★★★☆☆

97 min | PG-13 | October 30, 2020 | Focus Features

Oliver is a nonverbal boy with no friends and a monster that lives inside his screens. The creature is lonely too, and the glass is the door it comes through. The scary part is not the monster. It is the device every kid already holds.

Oliver is a nonverbal autistic boy who communicates through a phone app and a tablet. He has no friends his own age. A children’s story called Misunderstood Monsters appears on his devices without explanation. The story is about Larry, a lonely creature who wants a friend and uses screens to cross into the real world. Come Play is a horror film about loneliness on both sides of the glass. The monster and the boy want the same thing.

Azhy Robertson plays Oliver without dialogue and carries the film through expression and gesture. He makes the boy’s isolation legible without tipping into sentimentality. Gillian Jacobs plays Sarah, the mother, as a woman fraying under the weight of a marriage and a child she cannot reach. She lets exhaustion and guilt sit on her face in equal measure. John Gallagher Jr. plays Marty, the father, who works nights and retreats from the family’s strain. The two parents fight like people who love each other and have run out of patience.

Jacob Chase writes and directs his first feature from his own short film. His best idea is visual. Larry is invisible to the naked eye and appears only through a screen, so the characters raise phones and tablets to see the thing standing in front of them. The camera turns a device into a flashlight that reveals what the eye cannot see. Chase stages several sequences around this single rule and it pays off. The sound design leans on the hum and chime of electronics to mark the monster’s approach.

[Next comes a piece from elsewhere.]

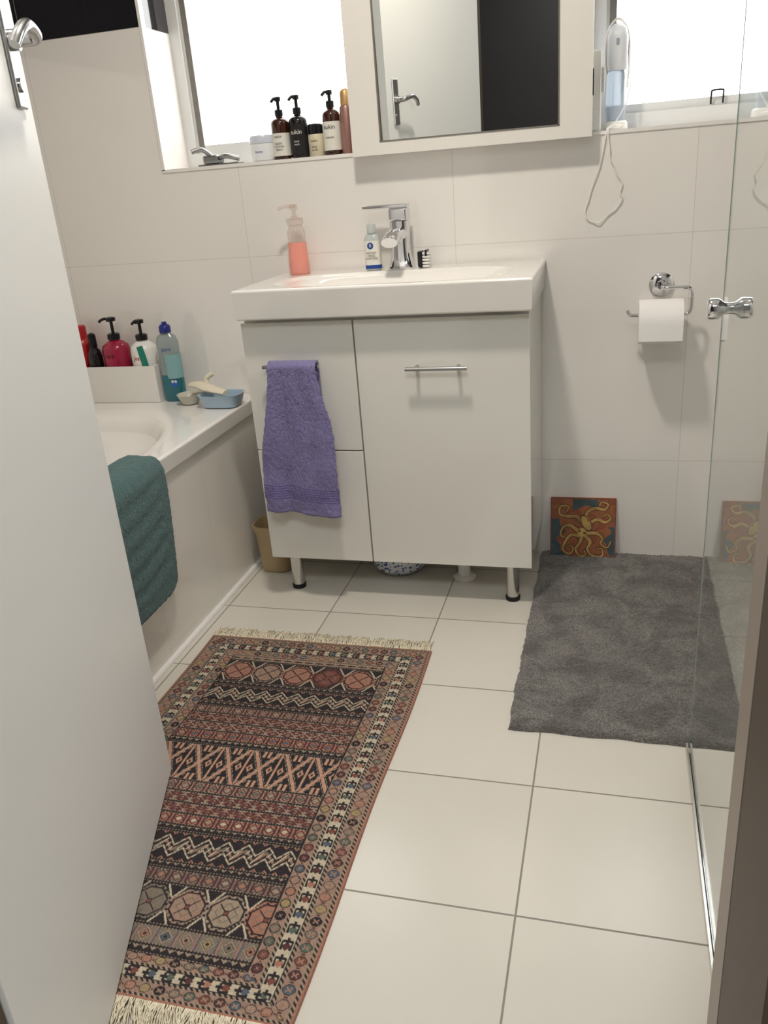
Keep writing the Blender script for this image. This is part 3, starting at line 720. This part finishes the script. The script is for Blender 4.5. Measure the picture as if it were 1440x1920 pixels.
# ------------------------------------------------------------------ patterned kilim rug
def kilim():
    nx,ny=389,655
    c={'k':L(46,40,42),'m':L(92,56,56),'o':L(174,124,104),'t':L(168,148,128),'w':L(204,190,166),'g':L(134,122,108),'b':L(90,100,112),'r':L(130,78,68),'y':L(168,148,104),'p':L(168,138,120),'e':L(96,106,94),'s':L(202,156,132)}
    c={a:np.array(b) for a,b in c.items()}
    C=np.zeros((ny,nx,3)); C[:]=c['k']
    yy,xx=np.mgrid[0:ny,0:nx]
    BW,BT,BB=66,58,50
    dn=np.minimum(np.minimum(xx,nx-1-xx)/BW,np.minimum(yy/BT,(ny-1-yy)/BB))
    side=(np.minimum(xx,nx-1-xx)/BW)<=np.minimum(yy/BT,(ny-1-yy)/BB)
    s=np.where(side,yy,xx).astype(int); t=dn*66
    pal=['r','b','o','k','e','m','p','y','g']
    def setm(mask,col): C[mask]=c[col]
    bd=dn<1
    setm(bd,'k'); setm(bd&(t<4),'o')
    def barber(a,b):
        mk=bd&(t>=a)&(t<b); setm(mk,'k'); setm(mk&(((s+t.astype(int))%6)<3),'t')
    def ros(a,b):
        mk=bd&(t>=a)&(t<b); setm(mk,'p'); per=16; ctr=(a+b)/2.0; hw=(b-a)/2.0
        aa=np.abs((s%per)-per/2.0+.5); bb=np.abs(t-ctr)*(7.5/hw); idx=(s//per)
        o_=np.maximum(np.maximum(aa,bb),(aa+bb)*.72)
        setm(mk&(o_<5.8),'k')
        for q,p_ in enumerate(pal):
            setm(mk&(o_<4.9)&((idx*5)%9==q),p_)
        setm(mk&(o_<3.4)&(np.abs(aa-bb)<1.0),'t'); setm(mk&(o_<1.4),'o')
        setm(mk&(aa>6.5)&(bb<1.5),'m')
    barber(4,8); ros(8,25); barber(25,29)
    mk=bd&(t>=29)&(t<45); setm(mk,'w'); per=20
    aa=(s%per)-10; bb=(t-37); idx=s//per
    for q,p_ in enumerate(['r','b','e','m','o']):
        setm(mk&((idx)%5==q)&(np.abs(aa)+np.abs(bb)<6)&(aa>-4),p_)
    setm(mk&(np.abs(bb)<1.4)&(aa<-2),'k')
    setm(mk&(np.abs(np.abs(bb)-5.5)<1.2)&(aa>-7)&(aa<3),'k'); setm(mk&(np.abs(aa+6)<1.2)&(np.abs(bb)<6),'k'); setm(mk&(np.abs(aa-3)<1.2)&(np.abs(bb)>3.5)&(np.abs(bb)<7),'k')
    setm(mk&(np.abs(bb)>7),'k')
    barber(45,49); ros(49,64); setm(bd&(t>=64),'k')
    fx0,fx1=BW,nx-BW; FXN=fx1-fx0
    def band(y0,y1,fn,edge='t'):
        H=y1-y0
        for j in range(y0,y1):
            v=j-y0
            for i in range(FXN):
                if v==0 or v==H-1: C[j,fx0+i]=c['k']; continue
                if v==1 or v==H-2:
                    C[j,fx0+i]=c[edge] if (i//2)%2 else c['k']; continue
                C[j,fx0+i]=c[fn(i,v,H)]
    def birds(i,v,H):
        a=i%18; q=abs(v-H/2)
        if q<1.2 and a<13: return 'k'
        if abs(a-4)<2 and q<H*.3: return 'g'
        if a>14 and q<H*.35: return 'o'
        return 't'
    def hexes(gr):
        def f(i,v,H):
            per=int(H*.84); a=abs((i%per)-per/2+.5); q=abs(v-(H-1)/2); R=H*.38
            o_=max(a*.9,q*.9,(a+q)*.66); idx=(i//per)
            fill=gr[idx%len(gr)]
            if o_<R-5:
                if a<3.5 and q<3.5: return 'r' if a+q<3.5 else 'k'
                if abs(a-q)<1.2 and 3<a<R*.55: return 'k'
                if abs(a+q-R*.62)<1.1: return 'g'
                return fill
            if o_<R-3.2: return 'k'
            if o_<R-.6: return fill if (i//3+v//3)%3 else 'k'
            e=per/2-a
            if e<1.8 and q<H*.16: return 'w'
            if abs(e-(q-H*.14)*.62)<1.3 and q>=H*.14: return 'w'
            return 'k'
        return f
    def ribbon(i,v,H):
        # two narrow stepped ribbons joined by hooked bars
        per=26; x=(i%per)/per; tri=abs(x*2-1)
        base=(H-1)*.5
        am=(H-1)*.20
        z1=base-am*1.7+am*1.5*tri; z2=base+am*.2+am*1.5*tri
        for z in (z1,z2):
            d=abs(v-z)
            if d<1.5: return 'w' if (i//2)%3 else 't'
            if d<2.5: return 'k'
        if z1<v<z2:
            u=(v-z1)/(z2-z1); ph=(i+int(v*.6))%9
            if ph<2: return 'w' if .2<u<.8 else 'k'
            if ph<5: return 'o' if .35<u<.65 else 'k'
            return 'g' if abs(u-.5)<.12 else 'k'
        q=min(v,H-1-v); h=abs(((i)%13)-6)
        if q+h<6: return 'o' if q+h>3 else 'm'
        return 'k'
    def tri_(i,v,H): return 't' if (abs(((i%10)-5))*(H/10.0)>v) else 'k'
    def hooks(bg,fg,fg2):
        def f(i,v,H):
            per=20; a=abs((i%per)-10+.5); q=abs(v-(H-1)/2); h=(H-1)/2
            if a+q*1.2<4: return fg2 if (i//per)%3 else 't'
            if abs(a+q*1.1-6.2)<1.1: return fg
            if abs(a-7.6)<1.1 and q<h*.7: return fg
            if abs(q-h*.70)<1.1 and 3.5<a<8.5: return fg
            return bg
        return f
    def meander(bg,fg,fg2):
        def f(i,v,H):
            per=22; x=i%per; q=v-(H-1)/2; h=(H-1)/2
            up=1 if x<11 else -1; a=(x%11)-5.5; q*=up
            if abs(a)+abs(q)<2.5: return fg2
            if abs(q+a*.8)<1.2: return fg
            if abs(abs(q)-h*.72)<1.1 and a*q<0: return fg
            if abs(abs(q)-h*.40)<1.0 and abs(a)>2.2 and a*q>0: return fg2
            if abs(abs(a)-5)<.8 and abs(q)<h*.75: return fg if (v//2)%2 else bg
            return bg
        return f
    def xbars(i,v,H):
        # pale salmon lattice of crossed bars and paired triangles on black
        per=44; x=i%per; h=(H-1)/2.0; q=(v-h); W=per/2.0; ce=x-W
        sl=(W-4)/(h-2)
        d1=abs(ce-q*sl); d2=abs(ce+q*sl); d=min(d1,d2)
        if d<2.6: return 's'
        if d<3.8: return 'k'
        if d<4.8: return 'w' if ((i+v)//2)%2 else 'k'
        e=W-abs(ce)
        if e<1.6: return 's'
        if e<2.8: return 'k'
        if abs(ce)>abs(q*sl)+7:
            m_=abs(abs(ce)-14)+abs(q)*.55
            if m_<2.0: return 'k'
            if m_<4.6: return 's'
        if abs(q)>h*.62 and abs(ce)<h*.9-abs(h-abs(q))*1.2-4 and abs(ce)<6: return 's' if abs(ce)>1.5 else 'k'
        return 'k'
    def diamonds(i,v,H):
        per=24; a=abs((i%per)-12+.5); q=abs(v-(H-1)/2); d=a+q*1.0; idx=(i//per)
        if d<3: return 'k'
        if d<5.5: return ['o','b','p','y','g'][idx%5]
        if d<7: return 'k'
        if d<9: return 't'
        if abs(a-11)<1.2: return ['b','o'][idx%2]
        return 'g'
    K=1.25
    seq=[(46,57,birds),(57,105,hexes(['o','p','o','r','o','p'])),(105,113,tri_),(113,148,ribbon),(148,156,tri_),(156,170,hooks('p','m','g')),(170,187,meander('m','p','o')),(187,203,meander('m','t','o')),(203,218,hooks('o','m','b')),
         (218,227,tri_),(227,285,xbars),(285,300,hooks('p','m','e')),(300,316,meander('m','t','r')),(316,331,meander('m','p','r')),(331,346,hooks('o','m','w')),(346,354,tri_),
         (354,391,ribbon),(391,399,tri_),(399,414,hooks('g','m','o')),(414,458,hexes(['o','b','g','p','t'])),(458,477,diamonds),(477,486,tri_)]
    for y0,y1,f in seq: band(int(y0*K),int(y1*K),f)
    rng=np.random.default_rng(3)
    C*= (1+rng.normal(0,.13,(ny,nx,1))); C=C*.86; C=np.clip(C,0,1)
    X0r,Y0r=-1.051,1.800; cs=.622/(nx-1); cy_=1.048/(ny-1)
    V=[]
    for j in range(ny):
        for i in range(nx):
            x=X0r+i*cs; y=Y0r-j*cy_
            x+= .003*math.sin(y*9)
            e=min(i,nx-1-i,j,ny-1-j)
            z=.0055+.0012*noise.noise(Vector((x*6,y*6,0)))+.0004*((i+j)%2)
            if e==0: z=.0007
            V.append((x,y,z))
    F=[(j*nx+i,(j+1)*nx+i,(j+1)*nx+i+1,j*nx+i+1) for j in range(ny-1) for i in range(nx-1)]
    e=empty('kilim_rug',(-.74,1.27,0),'long flat-woven rug with rust, black and cream bands and fringed ends','rug')
    o=mesh('woven_field',V,F,vcol_mat('kilim_wool',rough=.95,bump=.5,scale=500),parent=e)
    ca=o.data.color_attributes.new('Col','FLOAT_COLOR','POINT')
    ca.data.foreach_set('color',np.concatenate([C.reshape(-1,3),np.ones((ny*nx,1))],axis=1).astype(np.float32).ravel())
    M_fr=mat('fringe_cotton',L(230,220,196),.95,noise_scale=40,noise_amt=.1)
    for far in (True,False):
        V=[];F=[]
        n=760 if far else 720
        for q in range(n):
            x=X0r+.004+.614*((q+.5)/n)+random.uniform(-.004,.004)
            yb=Y0r-.002 if far else Y0r-1.046; d=1 if far else -1
            ln=random.uniform(.028,.054) if far else random.uniform(.030,.066)
            sk=random.uniform(-.014,.012)+(-.002 if far else .014)+.010*math.sin(q*.09)
            if x>X0r+.59: sk=min(sk,.002)
            wv=random.uniform(-.007,.007); ph=random.uniform(0,3)
            w=.0012; zb=.0050
            b=len(V); K_=7
            for k_ in range(K_+1):
                tt=k_/K_
                px=x+sk*tt**1.3+wv*math.sin(tt*5+ph)*tt; py=yb+d*ln*tt; pz=max(.0018,zb+ .007*math.sin(tt*pi)*random.random()-.003*tt)
                V+=[(px-w,py,pz),(px,py,pz+.0014),(px+w,py,pz)]
            for k_ in range(K_):
                a=b+k_*3
                F+=[(a,a+1,a+4,a+3),(a+1,a+2,a+5,a+4),(a,a+3,a+5,a+2)]
        fr=mesh('fringe',V,F,M_fr,smooth=True,parent=e,label='cream knotted cotton fringe'); fr['kind']='stuff'
kilim()

# ------------------------------------------------------------------ door
hx,hy=-.629,.505
ang=math.atan2(.9455,-.326)
MW=Matrix.Translation((hx,hy,0))@Matrix.Rotation(ang,4,'Z')
dr=box('door_1',(0,0,.012),(.791,.036,2.03),M_door,.002,2,mw=MW,kind='structure',label='open white painted door leaf')
def loc(p): return MW@Vector(p)
dh=bpy.data.objects.new('door_handle',None); dh.matrix_basis=MW@Matrix.Translation((.736,0,1.40)); COL.objects.link(dh)
PM[dh.name]=dh.matrix_basis.copy(); dh.parent=dr; dh.matrix_parent_inverse=MW.inverted()
PXD=.734; HZ=1.374
box('handle_plate',(PXD-.019,-.007,1.283),(PXD+.019,0,1.450),M_nickel,.0035,mw=MW,parent=dh)
tube('lever',[loc(p) for p in [(PXD,-.005,HZ),(PXD,-.034,HZ),(PXD-.005,-.044,HZ+.001),(PXD-.022,-.048,HZ+.005),(PXD-.055,-.049,HZ+.009),(PXD-.088,-.047,HZ-.004),(PXD-.105,-.042,HZ-.022)]],lambda t:.0105-.003*t,M_nickel,parent=dh,seg=16)
tube('rose',[loc((PXD,-.006,HZ)),loc((PXD,-.018,HZ))],.0145,M_nickel,parent=dh,smooth_n=0,seg=24)
tube('key_cover',[loc((PXD,-.006,1.315)),loc((PXD,-.011,1.315))],.010,M_satin,parent=dh,smooth_n=0,seg=20)

# ------------------------------------------------------------------ shower glass
sh=empty('shower_screen',(.178,1.03,0),'clear frameless glass shower screen with chrome knob','shower screen')
k=NT('clear_glass'); k.b.inputs['Base Color'].default_value=(*L(244,249,247),1); k.b.inputs['Roughness'].default_value=0; k.b.inputs['Transmission Weight'].default_value=1; k.b.inputs['IOR'].default_value=1.40
M_glass=k.m
box('glass_panel',(.174,.58,.019),(.182,1.492,2.1),M_glass,0,parent=sh)
box('edge_seal',(.1735,1.4922,.014),(.1825,1.4965,2.1),mat('green_glass_edge',L(132,156,146),.25),0,parent=sh)
boxes('floor_channel',[((.168,.58,.0003),(.188,1.50,.005)),((.168,.58,.005),(.172,1.50,.018)),((.184,.58,.005),(.188,1.50,.018))],M_satin,parent=sh)
lathe('knob',[(.0,-.037),(.014,-.036),(.0165,-.033),(.0165,-.020),(.010,-.012),(.009,-.005),(.009,.005),(.010,.012),(.0165,.020),(.0165,.033),(.014,.036),(0,.037)],(.178,1.41,.918),M_chrome,rot=Rx,seg=32,parent=sh)

# ------------------------------------------------------------------ lights
def area(name,loc_,size,power,col,rot=(0,0,0)):
    l=bpy.data.lights.new(name,'AREA'); l.energy=power; l.size=size; l.color=col; l.shape='DISK'
    o=bpy.data.objects.new(name,l); o.location=loc_; o.rotation_euler=rot; COL.objects.link(o); return o
area('ceiling_light',(-.46,1.45,2.46),.16,19,(1,.92,.82))
area('hall_light',(-.05,-.30,2.40),.7,22,(.97,.985,1.0))
w=bpy.data.worlds.new('w'); SC.world=w; w.use_nodes=True; w.node_tree.nodes['Background'].inputs[0].default_value=(.8,.9,1,1); w.node_tree.nodes['Background'].inputs[1].default_value=.5
try: SC.view_settings.view_transform='Standard'
except Exception: pass

# ------------------------------------------------------------------ camera
f=1552.0
Xa=Vector((0.9648,-0.0279,0.2615));Ya=Vector((0.2521,0.3816,-0.8893));Za=Vector((-0.0750,0.9239,0.3753))
Ya.normalize(); Za=(Za-Ya*Za.dot(Ya)).normalized(); Xa=Ya.cross(Za)
c=bpy.data.cameras.new('camera');c.sensor_fit='VERTICAL';c.sensor_height=24;c.lens=24*f/1920;c.clip_start=.02
co=bpy.data.objects.new('camera',c);COL.objects.link(co)
co.matrix_world=Matrix.Translation((0,0,1.15))@Matrix((Xa,Ya,Za)).to_4x4()
SC.camera=co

The film works best when it trusts the metaphor. A lonely child and a lonely monster reach for each other, and the screen is the thing that connects them and consumes them both. Come Play loses some of that power when it falls back on standard jump scares and a loud final act. The quiet scenes say more than the loud ones. Chase has a real idea about screens and isolation and he mostly honors it. The result is a horror film with a working heart underneath the mechanics.